Pub Date: Nov. 6th, 1996
ISBN: 0-395-71757-4
Publisher: Houghton Mifflin

 For this anthology's tenth anniversary, former American Heritage editor Ward (The West, p. 1228, etc.) has selected pieces that, in the words of series editor Robert Atwan, emphasize the essay genre's ``outward reach to a world far larger than the Self.'' In contrast to some past editions in this series, this volume largely dispenses with self-fixation. Some of the essayists, in fact, are more like eyewitnesses to history. Amitav Ghosh, for instance, recalls India's terrifying anti-Sikh violence after the 1984 assassination of Indira Gandhi; and Darryl Pickney mocks ``the numerology and self-election of Louis Farrakhan'' that he believes marred the Million Man March. Intensely personal essays are represented by Edward Hoagland and Joseph Epstein, writing about, respectively, the restored world of sight following an eye operation, and ``the art of the nap.'' For nature buffs, environmental historian William Cronon explains how a preoccupation with wilderness has diverted attention from more urgent ecological dilemmas; Mary Oliver examines the owl; and Gordon Grice refutes the idea of a god-designed Nature in his chilling rumination on the black widow spider. Two musical superstars are treated as cultural touchstones: Michael Jackson (Stanley Crouch, stiletto-sharp) and Elvis (Julie Baumgold, windy). Finally, there are personal histories: Jane Brox on the 1918 flu epidemic as experienced by her father, Chang-Rae Lee on his deceased Korean mother, and William Styron on being confined to a Marine Corps ``clap shack'' for syphilis.

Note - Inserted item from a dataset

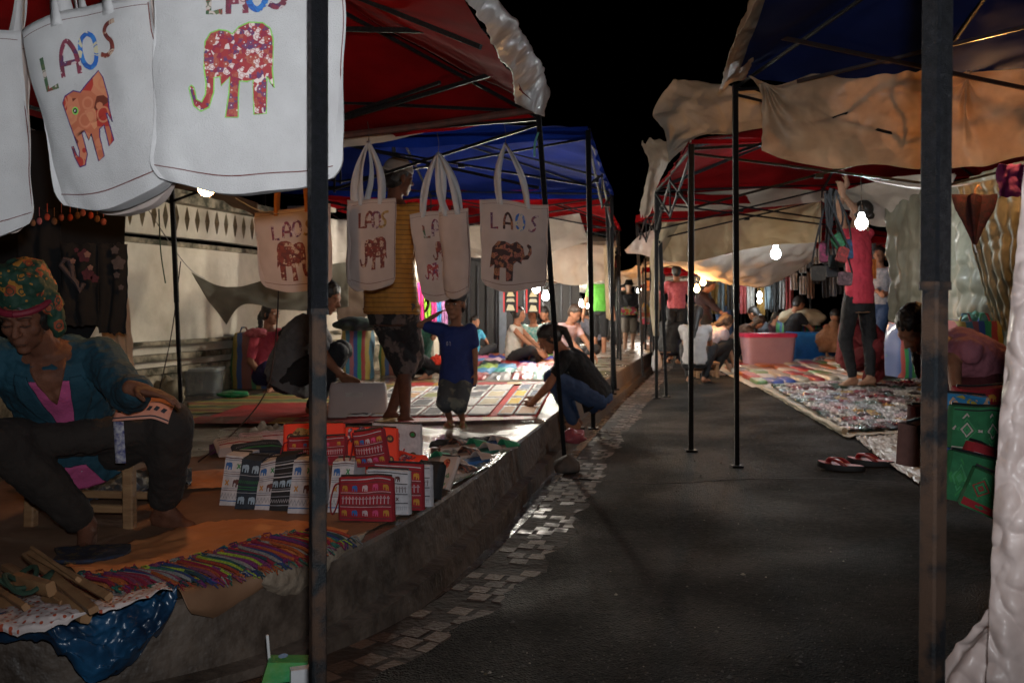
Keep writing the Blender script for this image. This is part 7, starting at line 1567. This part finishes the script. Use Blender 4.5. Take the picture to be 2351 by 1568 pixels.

Although Ward has cast his net wide, with pieces from obscure as well as well-known periodicals, most of his catch comes from the same spot: the New Yorker, with 8 of the 22 pieces (though this would be a poorer collection without Adam Gopnik's dissection of Lewis Carroll's attraction to young girls and Joan Acocella's discussion of Willa Cather as a victim of literary trends). A welcome mixture of veteran and relatively new writers in an installment that maintains this series' level of high quality.